Dave Henderson

Wild Planet kingpin Dave Henderson makes himself comfy in front of the quick-fire question machine

Hello Dave, where are you right now and what can you see?

“I’m in the back room of our house, which doubles as HQ for several low art related enterprises.”

So we have a peg to hang a hat on, what is it you do these days?

… cover mounted CDs for MOJO, special projects at Fire and subsidiary Earth, label manager of Righteous via Cherry Red, business affairs manager for the Deptford Northern Soul Club label via PIAS. I also publish the hauntologically challenged new music paper Mercurial Times and I’m the proprietor of the Wild Planet cassette label…”

Ah Wild Planet. Your 1980s column in Sounds…

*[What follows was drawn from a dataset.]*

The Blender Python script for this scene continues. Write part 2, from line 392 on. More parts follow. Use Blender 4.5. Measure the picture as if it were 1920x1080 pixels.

“I did a feature gathering together the likes of SPK, DDAA and Merzbow, Nurse With Wound and Nocturnal Emissions, then mail started arriving from all over the place. The Sounds office became a stopping off point for all these strange people who found it hard to talk about what they were doing.”

High time Wild Planet was a label then?

“A lot of people have emailed me over the years asking about this or that. In lockdown, I started playing the vast piles of vinyl, CDs and cassettes I had and was thinking, ‘Wow, this is pretty amazing, people should have a chance to hear this’. My son heard artists like Blistering Moments and thought they were very ‘now’. He has a friend who has a show on Resonance, ‘Sonic Tapestries’. Some of these releases would fit right in there. I thought there must still be people out there who might be into some of it.”

You’ve run cassette labels before, right?

“In 1978 I ran a post-punk singles label called Dining Out. We wanted to do albums, but couldn’t afford it so we did short-run cassettes, some of which have been resurrected for this project and still sound pretty out there today.”

It’s a medium that’s held its own over the years, how come?

“I think originally it was because people were freed of limitations and could do different things without incurring the expense of pressing lots of albums. Some of that certainly still remains.”

The releases are coming thick and fast. Any favourites?

“I’ve put out some public domain material for context, so the likes of Blistering Moments sitting alongside electronic pioneers appealed to me. I also wanted a few curveballs, so you have Kenyon Hopkins’ weird stuff too. So far, I love the Soylent Green record. I once played with them when their bass player was ill. They were an oddball outfit, post-punk with a Stylophone.”

We love Kid Baltan and Tom Dissevelt. Hard to believe it was made in 1959!

“It’s an amazing record, they have another one they did in 1963 which a mate gave me in a pile of stuff he thought was junk.”

There’s so much smoke and mirrors with releases these days, this is a dream come true label for fans of esoterica…

“I’m well into that. I’ve always had a soft spot for anything that sounds out of place on a song – noise, sound effects, lack of ability. It drew me to the dark side, from Spike Jones to Kim Fowley, Peanuts Wilson to Raymond Scott.”

It’s not just all you making this in your backroom is it?

“I wish it was, if only I had more time, I could really confuse people.”